§ AIM OF THE EXERCISE
Restate each line word for word. Leave out every picture.

§ SUPPLIED MATERIAL
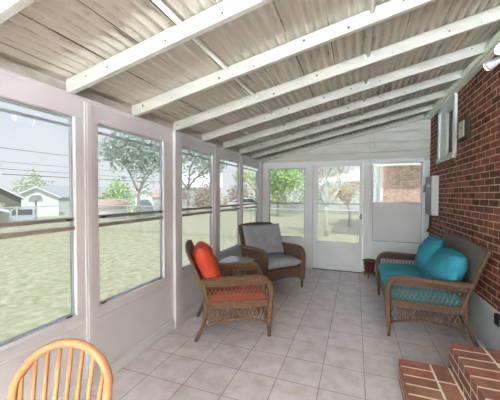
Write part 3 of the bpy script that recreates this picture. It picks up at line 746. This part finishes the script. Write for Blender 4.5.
def tree(name, label, x, y, H, leafm, barkm, seed, trunk=0.35, spread=0.7, n=22, size=0.22, rad=0.8, depth=4, r=0.14, blobs=None, flat=0.8):
    t = thing(name, label, 'tree', (x,y,zg(x,y)-0.05)); rnd = random.Random(seed)
    tk = MB(); tips = []
    branch(tk, Vector((0,0,0)), Vector((0,0,1)), H*trunk, r, depth, rnd, tips)
    s_ = max(p.z for p in tips)/ (H*0.92)
    tk.build('trunk', barkm, t, smooth=True, recalc=False)
    if n:
        lm = MB(); leaves(lm, [p for p in tips if p.z > H*trunk*0.9], rad, n, size, rnd, flat); lm.build('foliage', leafm, t, recalc=False)
    return t
def bush(name, label, x, y, w, d, h, leafm, seed, size=0.18, n=900):
    t = thing(name, label, 'shrub', (x,y,zg(x,y)-0.02)); rnd = random.Random(seed); m = MB()
    tk = MB()
    for k in range(7):
        a = rnd.uniform(0,2*PI); tk.tube([(0.1*math.cos(a),0.1*math.sin(a),0),(w*0.3*math.cos(a),d*0.3*math.sin(a),h*0.6)],0.02,5)
    tk.build('stems', M['bark'], t)
    for _ in range(n):
        a = rnd.uniform(0,2*PI); b = math.asin(rnd.uniform(0,1)); k = rnd.uniform(0.6,1.03)*(1+0.12*math.sin(5*a+seed)+0.1*math.sin(3*b+a*2))
        p = Vector((w/2*math.cos(a)*math.cos(b)*k, d/2*math.sin(a)*math.cos(b)*k, h*math.sin(b)*k))
        leaves(m, [p], 0.12, 1, size, rnd)
    m.build('foliage', leafm, t, recalc=False); return t
def gable_house(name, label, x, y, rz, w, d, eave, ridge, wallm, roofm, wins=(), over=0.35, cat='house', z=None):
    """gable end faces local -y; w across, d deep"""
    t = thing(name, label, cat, (x,y,zg(x,y) if z is None else z), rz)
    MB().prism([(-w/2,-0.3),(w/2,-0.3),(w/2,eave),(0,ridge),(-w/2,eave)],'y',0,d).build('wall', wallm, t)
    sl = (ridge-eave)/(w/2); th = 0.16; e = over
    q = MB()
    for s_ in (-1,1):
        q.prism([(0,ridge+0.02),(s_*(w/2+e),eave-sl*e+0.02),(s_*(w/2+e),eave-sl*e+0.02+th),(0,ridge+0.02+th)],'y',-e,d+e)
    q.build('roof', roofm, t)
    q = MB()
    for s_ in (-1,1):
        q.prism([(0,ridge-0.06),(s_*(w/2+e),eave-sl*e-0.06),(s_*(w/2+e),eave-sl*e+0.12),(0,ridge+0.12)],'y',-e-0.03,-e)
    q.build('barge_board', M['hwhite'], t)
    for (x0,x1,z0,z1) in wins:
        f = MB().box(x0-0.08,x1+0.08,-0.05,0.02,z0-0.08,z1+0.08).build('window', M['hwhite'], t)
        MB().box(x0,x1,-0.07,-0.04,z0,z1).build('pane', mat('far_pane',(0.35,0.38,0.40),0.3), f)
    return t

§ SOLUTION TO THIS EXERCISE
Write part 3 of the bpy script that recreates this picture. It picks up at line 746. This part finishes the script. Write for Blender 4.5.
def tree(name, label, x, y, H, leafm, barkm, seed, trunk=0.35, spread=0.7, n=22, size=0.22, rad=0.8, depth=4, r=0.14, blobs=None, flat=0.8):
    t = thing(name, label, 'tree', (x,y,zg(x,y)-0.05)); rnd = random.Random(seed)
    tk = MB(); tips = []
    branch(tk, Vector((0,0,0)), Vector((0,0,1)), H*trunk, r, depth, rnd, tips)
    s_ = max(p.z for p in tips)/ (H*0.92)
    tk.build('trunk', barkm, t, smooth=True, recalc=False)
    if n:
        lm = MB(); leaves(lm, [p for p in tips if p.z > H*trunk*0.9], rad, n, size, rnd, flat); lm.build('foliage', leafm, t, recalc=False)
    return t
def bush(name, label, x, y, w, d, h, leafm, seed, size=0.18, n=900):
    t = thing(name, label, 'shrub', (x,y,zg(x,y)-0.02)); rnd = random.Random(seed); m = MB()
    tk = MB()
    for k in range(7):
        a = rnd.uniform(0,2*PI); tk.tube([(0.1*math.cos(a),0.1*math.sin(a),0),(w*0.3*math.cos(a),d*0.3*math.sin(a),h*0.6)],0.02,5)
    tk.build('stems', M['bark'], t)
    for _ in range(n):
        a = rnd.uniform(0,2*PI); b = math.asin(rnd.uniform(0,1)); k = rnd.uniform(0.6,1.03)*(1+0.12*math.sin(5*a+seed)+0.1*math.sin(3*b+a*2))
        p = Vector((w/2*math.cos(a)*math.cos(b)*k, d/2*math.sin(a)*math.cos(b)*k, h*math.sin(b)*k))
        leaves(m, [p], 0.12, 1, size, rnd)
    m.build('foliage', leafm, t, recalc=False); return t
def gable_house(name, label, x, y, rz, w, d, eave, ridge, wallm, roofm, wins=(), over=0.35, cat='house', z=None):
    """gable end faces local -y; w across, d deep"""
    t = thing(name, label, cat, (x,y,zg(x,y) if z is None else z), rz)
    MB().prism([(-w/2,-0.3),(w/2,-0.3),(w/2,eave),(0,ridge),(-w/2,eave)],'y',0,d).build('wall', wallm, t)
    sl = (ridge-eave)/(w/2); th = 0.16; e = over
    q = MB()
    for s_ in (-1,1):
        q.prism([(0,ridge+0.02),(s_*(w/2+e),eave-sl*e+0.02),(s_*(w/2+e),eave-sl*e+0.02+th),(0,ridge+0.02+th)],'y',-e,d+e)
    q.build('roof', roofm, t)
    q = MB()
    for s_ in (-1,1):
        q.prism([(0,ridge-0.06),(s_*(w/2+e),eave-sl*e-0.06),(s_*(w/2+e),eave-sl*e+0.12),(0,ridge+0.12)],'y',-e-0.03,-e)
    q.build('barge_board', M['hwhite'], t)
    for (x0,x1,z0,z1) in wins:
        f = MB().box(x0-0.08,x1+0.08,-0.05,0.02,z0-0.08,z1+0.08).build('window', M['hwhite'], t)
        MB().box(x0,x1,-0.07,-0.04,z0,z1).build('pane', mat('far_pane',(0.35,0.38,0.40),0.3), f)
    return t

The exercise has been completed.